[Start]
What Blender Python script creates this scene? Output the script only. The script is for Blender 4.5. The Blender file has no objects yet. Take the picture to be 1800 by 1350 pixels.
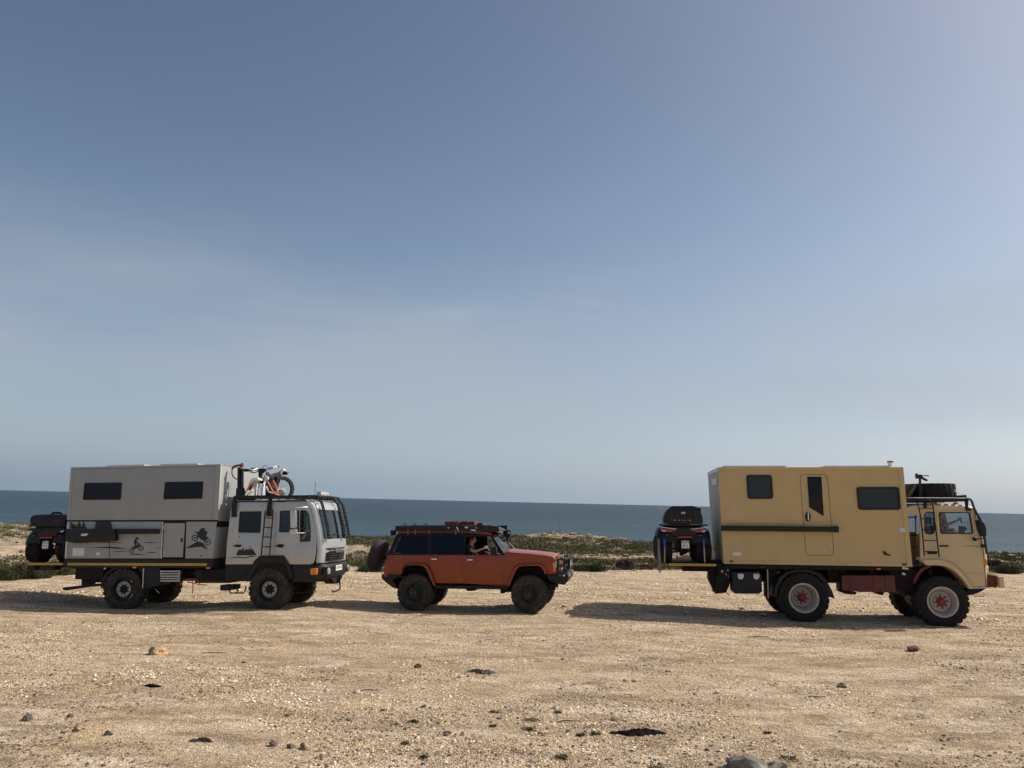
import bpy, bmesh, math, random
import numpy as np
from mathutils import Vector, Matrix, geometry

random.seed(7); rng = np.random.default_rng(7)
sc = bpy.context.scene
COL = sc.collection
R_ = math.radians

# ------------------------------------------------------------------ camera, world, sun, exposure
FPX = 1352.0; EYE = 2.75
PITCH = math.atan(207 / FPX); ROLL = math.atan(42 / 1800)
C_f = Vector((0, math.cos(PITCH), math.sin(PITCH)))
C_u0 = Vector((1, 0, 0)).cross(C_f)
C_r = math.cos(ROLL) * Vector((1, 0, 0)) + math.sin(ROLL) * C_u0
C_u = -math.sin(ROLL) * Vector((1, 0, 0)) + math.cos(ROLL) * C_u0
CAMLOC = Vector((0, 0, EYE))
cd = bpy.data.cameras.new('camera'); cam = bpy.data.objects.new('camera', cd); COL.objects.link(cam)
cd.sensor_width = 36; cd.lens = FPX / 1800 * 36; cd.clip_start = 0.1; cd.clip_end = 60000
cam.matrix_world = Matrix(((C_r.x, C_u.x, -C_f.x, 0), (C_r.y, C_u.y, -C_f.y, 0), (C_r.z, C_u.z, -C_f.z, EYE), (0, 0, 0, 1)))
sc.camera = cam

SUN = Vector((3.65, 0.80, 3.5)).normalized()
SUN_EL = math.asin(SUN.z); SUN_AZ = math.atan2(SUN.x, SUN.y)
w = bpy.data.worlds.new('World'); sc.world = w; w.use_nodes = True
nt = w.node_tree; nt.nodes.clear()
wo = nt.nodes.new('ShaderNodeOutputWorld'); bg = nt.nodes.new('ShaderNodeBackground'); sky = nt.nodes.new('ShaderNodeTexSky')
sky.sky_type = 'NISHITA'; sky.sun_disc = False; sky.sun_elevation = SUN_EL; sky.sun_rotation = SUN_AZ
sky.air_density = 1.0; sky.dust_density = 3.0; sky.ozone_density = 1.0; sky.altitude = 0
bg.inputs[1].default_value = 0.094
def wn(t, **k):
    n = nt.nodes.new(t)
    for a_, v_ in k.items(): setattr(n, a_, v_)
    return n
def wm(op, a_, b_=None, c_=None, clamp=False):
    n = wn('ShaderNodeMath', operation=op, use_clamp=clamp)
    for i_, v_ in enumerate((a_, b_, c_)):
        if v_ is None: continue
        if isinstance(v_, (int, float)): n.inputs[i_].default_value = v_
        else: nt.links.new(v_, n.inputs[i_])
    return n.outputs[0]
tc = wn('ShaderNodeTexCoord'); sepd = wn('ShaderNodeSeparateXYZ'); nt.links.new(tc.outputs['Generated'], sepd.inputs[0])
# multiple scattering in the low hazy air: a pale blue veil that thickens towards the horizon all the way round
up_ = wm('MAXIMUM', sepd.outputs[2], 0.0); fz = wm('POWER', wm('SUBTRACT', 1.0, wm('DIVIDE', up_, 0.62), clamp=True), 1.9)
fwd = wm('ADD', 0.88, wm('MULTIPLY', wm('ADD', wm('MULTIPLY', sepd.outputs[0], SUN.x), wm('MULTIPLY', sepd.outputs[1], SUN.y)), 0.55))   # hazier towards the sun
fz = wm('MULTIPLY', fz, fwd)
veil = wn('ShaderNodeMixRGB', blend_type='ADD'); nt.links.new(fz, veil.inputs[0]); nt.links.new(sky.outputs[0], veil.inputs[1]); veil.inputs[2].default_value = (1.40, 2.10, 3.2, 1)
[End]
• **PROMPT**
Leave out the pictures and repeat exactly the lines from the start of the material through the line that contains "from mathutils import", both included.

• **REPLY**
What Blender Python script creates this scene? Output the script only. The script is for Blender 4.5. The Blender file has no objects yet. Take the picture to be 1800 by 1350 pixels.
import bpy, bmesh, math, random
import numpy as np
from mathutils import Vector, Matrix, geometry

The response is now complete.